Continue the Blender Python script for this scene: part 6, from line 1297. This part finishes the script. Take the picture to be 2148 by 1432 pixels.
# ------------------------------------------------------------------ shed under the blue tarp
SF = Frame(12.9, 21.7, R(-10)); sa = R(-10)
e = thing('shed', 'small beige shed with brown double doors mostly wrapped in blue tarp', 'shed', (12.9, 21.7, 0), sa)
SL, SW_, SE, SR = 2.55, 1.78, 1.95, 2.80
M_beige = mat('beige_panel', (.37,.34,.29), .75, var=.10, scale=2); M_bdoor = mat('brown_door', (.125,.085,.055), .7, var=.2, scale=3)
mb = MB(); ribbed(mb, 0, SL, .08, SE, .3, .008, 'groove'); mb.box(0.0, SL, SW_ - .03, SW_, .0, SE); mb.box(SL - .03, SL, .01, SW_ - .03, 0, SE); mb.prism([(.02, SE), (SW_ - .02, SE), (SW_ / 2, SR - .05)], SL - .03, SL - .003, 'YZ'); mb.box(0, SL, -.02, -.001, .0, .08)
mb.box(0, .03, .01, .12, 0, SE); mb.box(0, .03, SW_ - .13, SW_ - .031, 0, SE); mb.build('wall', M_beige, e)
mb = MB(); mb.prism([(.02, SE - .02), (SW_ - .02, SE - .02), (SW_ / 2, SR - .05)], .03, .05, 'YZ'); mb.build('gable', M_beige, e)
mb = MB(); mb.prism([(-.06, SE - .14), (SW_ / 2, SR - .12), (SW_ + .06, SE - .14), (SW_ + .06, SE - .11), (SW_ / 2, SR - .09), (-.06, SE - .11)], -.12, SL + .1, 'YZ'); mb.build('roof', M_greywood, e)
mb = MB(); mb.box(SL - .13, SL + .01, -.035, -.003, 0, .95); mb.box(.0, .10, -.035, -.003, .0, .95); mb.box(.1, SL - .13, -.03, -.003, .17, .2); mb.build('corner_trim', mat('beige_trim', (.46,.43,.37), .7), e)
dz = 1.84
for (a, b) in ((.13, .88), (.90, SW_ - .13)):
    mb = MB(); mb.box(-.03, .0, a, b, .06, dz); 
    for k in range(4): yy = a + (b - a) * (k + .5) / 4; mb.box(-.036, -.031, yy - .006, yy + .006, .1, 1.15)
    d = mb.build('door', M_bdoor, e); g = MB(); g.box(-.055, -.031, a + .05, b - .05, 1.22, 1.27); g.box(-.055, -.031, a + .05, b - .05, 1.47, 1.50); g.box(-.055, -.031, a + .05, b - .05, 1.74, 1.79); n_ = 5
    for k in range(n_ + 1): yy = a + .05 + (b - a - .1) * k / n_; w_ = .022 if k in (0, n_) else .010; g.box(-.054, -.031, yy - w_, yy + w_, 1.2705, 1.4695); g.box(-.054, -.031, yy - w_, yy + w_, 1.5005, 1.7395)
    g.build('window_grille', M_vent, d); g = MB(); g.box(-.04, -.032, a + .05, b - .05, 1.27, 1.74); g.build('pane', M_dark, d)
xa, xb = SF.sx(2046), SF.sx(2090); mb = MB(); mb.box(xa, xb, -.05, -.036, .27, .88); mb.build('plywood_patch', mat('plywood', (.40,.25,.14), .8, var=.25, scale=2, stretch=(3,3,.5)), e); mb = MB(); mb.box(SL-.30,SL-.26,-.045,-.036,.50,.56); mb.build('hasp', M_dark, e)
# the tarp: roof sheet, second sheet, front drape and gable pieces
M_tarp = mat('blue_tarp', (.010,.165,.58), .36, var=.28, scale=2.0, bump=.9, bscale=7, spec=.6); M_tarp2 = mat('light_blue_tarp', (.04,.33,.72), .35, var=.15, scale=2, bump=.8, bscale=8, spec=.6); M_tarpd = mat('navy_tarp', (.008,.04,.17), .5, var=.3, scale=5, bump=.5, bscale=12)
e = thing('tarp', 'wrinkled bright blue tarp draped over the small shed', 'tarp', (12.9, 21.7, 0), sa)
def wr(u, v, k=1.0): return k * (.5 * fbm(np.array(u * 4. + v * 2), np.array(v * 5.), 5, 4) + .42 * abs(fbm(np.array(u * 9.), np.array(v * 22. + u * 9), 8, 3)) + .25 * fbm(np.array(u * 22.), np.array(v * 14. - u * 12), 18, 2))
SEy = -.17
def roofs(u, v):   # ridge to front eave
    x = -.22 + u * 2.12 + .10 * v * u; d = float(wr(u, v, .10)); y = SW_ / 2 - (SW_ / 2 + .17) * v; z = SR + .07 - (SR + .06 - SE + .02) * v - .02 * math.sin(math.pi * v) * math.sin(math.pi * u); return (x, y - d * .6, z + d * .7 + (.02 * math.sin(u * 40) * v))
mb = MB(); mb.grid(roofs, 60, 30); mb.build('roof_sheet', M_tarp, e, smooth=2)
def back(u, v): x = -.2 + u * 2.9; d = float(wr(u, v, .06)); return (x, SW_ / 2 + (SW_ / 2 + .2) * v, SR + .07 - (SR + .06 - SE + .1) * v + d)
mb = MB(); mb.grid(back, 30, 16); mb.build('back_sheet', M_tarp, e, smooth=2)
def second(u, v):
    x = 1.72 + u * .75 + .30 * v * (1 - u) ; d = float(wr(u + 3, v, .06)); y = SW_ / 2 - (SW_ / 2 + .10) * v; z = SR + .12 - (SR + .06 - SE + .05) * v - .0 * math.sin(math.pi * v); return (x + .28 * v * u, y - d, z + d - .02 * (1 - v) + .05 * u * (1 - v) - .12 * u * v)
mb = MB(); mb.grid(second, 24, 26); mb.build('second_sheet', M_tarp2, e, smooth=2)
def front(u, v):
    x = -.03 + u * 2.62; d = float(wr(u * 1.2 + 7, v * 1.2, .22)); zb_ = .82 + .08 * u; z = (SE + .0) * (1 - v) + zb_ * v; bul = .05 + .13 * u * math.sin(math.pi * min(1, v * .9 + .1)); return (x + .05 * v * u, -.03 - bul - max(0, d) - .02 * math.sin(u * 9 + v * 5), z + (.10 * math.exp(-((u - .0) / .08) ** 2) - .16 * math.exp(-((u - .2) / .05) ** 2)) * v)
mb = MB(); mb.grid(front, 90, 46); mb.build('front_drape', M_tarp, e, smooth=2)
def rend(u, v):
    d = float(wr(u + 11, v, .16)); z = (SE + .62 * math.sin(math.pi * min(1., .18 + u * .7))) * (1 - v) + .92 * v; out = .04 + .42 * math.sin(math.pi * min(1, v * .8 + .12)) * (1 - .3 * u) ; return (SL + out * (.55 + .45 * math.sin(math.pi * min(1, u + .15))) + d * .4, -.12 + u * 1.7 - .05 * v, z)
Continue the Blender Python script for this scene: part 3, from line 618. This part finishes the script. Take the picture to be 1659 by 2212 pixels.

Set exercise:
Of the lines above, copy each that contains "picture".

Worked answer:
Continue the Blender Python script for this scene: part 6, from line 1297. This part finishes the script. Take the picture to be 2148 by 1432 pixels.
Continue the Blender Python script for this scene: part 3, from line 618. This part finishes the script. Take the picture to be 1659 by 2212 pixels.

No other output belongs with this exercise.